- **WHAT IS REQUIRED**: In the entries below, find the lines with the word "picture" and copy them.
──────── DATA FOR THIS EXERCISE
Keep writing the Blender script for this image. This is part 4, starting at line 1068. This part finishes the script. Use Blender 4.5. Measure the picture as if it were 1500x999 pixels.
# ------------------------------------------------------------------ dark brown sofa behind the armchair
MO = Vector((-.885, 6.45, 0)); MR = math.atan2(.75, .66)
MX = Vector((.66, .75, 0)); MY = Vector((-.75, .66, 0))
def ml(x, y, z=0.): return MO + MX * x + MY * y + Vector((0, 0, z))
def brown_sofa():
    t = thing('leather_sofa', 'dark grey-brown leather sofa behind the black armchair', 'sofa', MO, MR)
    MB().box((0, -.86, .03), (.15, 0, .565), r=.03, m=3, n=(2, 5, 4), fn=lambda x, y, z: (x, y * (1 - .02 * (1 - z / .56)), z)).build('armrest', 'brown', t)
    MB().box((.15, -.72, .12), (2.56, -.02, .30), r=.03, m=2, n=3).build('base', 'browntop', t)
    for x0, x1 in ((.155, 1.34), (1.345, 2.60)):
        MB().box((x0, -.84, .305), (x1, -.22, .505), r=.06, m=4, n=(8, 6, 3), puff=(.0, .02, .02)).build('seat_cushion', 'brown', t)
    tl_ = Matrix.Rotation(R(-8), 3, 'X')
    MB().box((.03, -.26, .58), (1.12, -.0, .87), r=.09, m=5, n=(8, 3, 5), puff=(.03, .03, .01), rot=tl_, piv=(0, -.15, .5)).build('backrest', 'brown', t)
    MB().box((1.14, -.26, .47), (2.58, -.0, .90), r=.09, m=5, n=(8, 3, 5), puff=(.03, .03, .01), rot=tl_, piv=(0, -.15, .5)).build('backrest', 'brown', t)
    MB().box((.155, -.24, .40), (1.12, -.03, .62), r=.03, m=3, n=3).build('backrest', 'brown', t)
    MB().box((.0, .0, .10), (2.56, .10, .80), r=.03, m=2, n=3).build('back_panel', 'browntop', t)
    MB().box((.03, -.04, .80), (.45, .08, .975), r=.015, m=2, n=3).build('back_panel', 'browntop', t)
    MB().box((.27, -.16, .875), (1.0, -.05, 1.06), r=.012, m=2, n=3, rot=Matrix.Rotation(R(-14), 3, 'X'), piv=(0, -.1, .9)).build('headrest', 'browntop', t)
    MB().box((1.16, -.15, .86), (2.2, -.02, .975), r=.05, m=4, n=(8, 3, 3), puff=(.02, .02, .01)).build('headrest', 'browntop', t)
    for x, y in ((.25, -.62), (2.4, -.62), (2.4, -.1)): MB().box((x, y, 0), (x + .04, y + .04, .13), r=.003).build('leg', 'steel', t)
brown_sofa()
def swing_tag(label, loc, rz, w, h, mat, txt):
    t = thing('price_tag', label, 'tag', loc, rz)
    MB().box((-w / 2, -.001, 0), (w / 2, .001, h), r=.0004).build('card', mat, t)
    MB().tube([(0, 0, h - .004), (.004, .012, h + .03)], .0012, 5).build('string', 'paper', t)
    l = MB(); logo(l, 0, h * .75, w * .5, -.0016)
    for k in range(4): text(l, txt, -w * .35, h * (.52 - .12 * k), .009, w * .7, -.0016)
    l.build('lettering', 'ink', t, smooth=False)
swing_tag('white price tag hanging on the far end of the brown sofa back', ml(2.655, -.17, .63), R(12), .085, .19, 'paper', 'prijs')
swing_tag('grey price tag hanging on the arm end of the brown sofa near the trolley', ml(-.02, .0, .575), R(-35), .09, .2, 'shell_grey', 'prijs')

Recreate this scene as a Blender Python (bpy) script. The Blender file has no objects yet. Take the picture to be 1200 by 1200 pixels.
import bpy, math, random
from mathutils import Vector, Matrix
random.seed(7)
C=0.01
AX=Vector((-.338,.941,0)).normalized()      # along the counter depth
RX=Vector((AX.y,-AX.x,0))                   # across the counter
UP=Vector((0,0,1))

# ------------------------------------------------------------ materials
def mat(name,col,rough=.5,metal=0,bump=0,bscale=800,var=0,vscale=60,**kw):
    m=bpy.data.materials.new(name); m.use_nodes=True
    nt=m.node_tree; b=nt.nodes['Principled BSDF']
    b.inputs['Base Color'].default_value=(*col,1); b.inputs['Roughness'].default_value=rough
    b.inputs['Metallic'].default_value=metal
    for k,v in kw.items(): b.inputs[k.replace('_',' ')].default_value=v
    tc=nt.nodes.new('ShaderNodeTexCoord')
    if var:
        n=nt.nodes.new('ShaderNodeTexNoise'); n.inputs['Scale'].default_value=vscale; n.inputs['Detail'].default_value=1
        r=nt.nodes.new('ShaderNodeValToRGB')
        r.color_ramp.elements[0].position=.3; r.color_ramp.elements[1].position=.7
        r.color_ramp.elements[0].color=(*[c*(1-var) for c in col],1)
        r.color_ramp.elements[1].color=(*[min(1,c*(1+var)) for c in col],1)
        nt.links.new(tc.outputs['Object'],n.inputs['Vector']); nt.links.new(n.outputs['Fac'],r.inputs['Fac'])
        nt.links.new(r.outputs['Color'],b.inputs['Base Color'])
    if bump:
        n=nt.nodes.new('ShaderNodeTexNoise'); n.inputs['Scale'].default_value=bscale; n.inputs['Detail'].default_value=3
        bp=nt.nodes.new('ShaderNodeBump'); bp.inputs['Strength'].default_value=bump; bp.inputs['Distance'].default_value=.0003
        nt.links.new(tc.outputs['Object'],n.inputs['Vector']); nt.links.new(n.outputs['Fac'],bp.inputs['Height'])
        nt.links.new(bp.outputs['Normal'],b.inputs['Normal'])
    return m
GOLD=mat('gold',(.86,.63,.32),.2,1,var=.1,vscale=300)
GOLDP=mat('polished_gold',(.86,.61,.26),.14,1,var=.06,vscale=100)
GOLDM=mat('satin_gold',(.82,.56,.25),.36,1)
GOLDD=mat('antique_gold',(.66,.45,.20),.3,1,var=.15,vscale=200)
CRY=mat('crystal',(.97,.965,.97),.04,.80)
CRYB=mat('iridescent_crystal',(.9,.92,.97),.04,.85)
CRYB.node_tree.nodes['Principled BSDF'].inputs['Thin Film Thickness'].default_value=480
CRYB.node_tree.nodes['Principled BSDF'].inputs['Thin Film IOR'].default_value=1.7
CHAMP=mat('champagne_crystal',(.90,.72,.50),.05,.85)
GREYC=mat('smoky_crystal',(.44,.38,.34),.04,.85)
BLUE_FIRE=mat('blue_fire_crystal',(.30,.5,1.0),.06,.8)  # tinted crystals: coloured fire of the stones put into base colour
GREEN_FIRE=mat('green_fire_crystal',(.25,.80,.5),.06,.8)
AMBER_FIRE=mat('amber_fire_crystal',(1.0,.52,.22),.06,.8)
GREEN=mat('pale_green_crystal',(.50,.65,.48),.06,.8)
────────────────
- **FULL OUTPUT**:
Keep writing the Blender script for this image. This is part 4, starting at line 1068. This part finishes the script. Use Blender 4.5. Measure the picture as if it were 1500x999 pixels.
Recreate this scene as a Blender Python (bpy) script. The Blender file has no objects yet. Take the picture to be 1200 by 1200 pixels.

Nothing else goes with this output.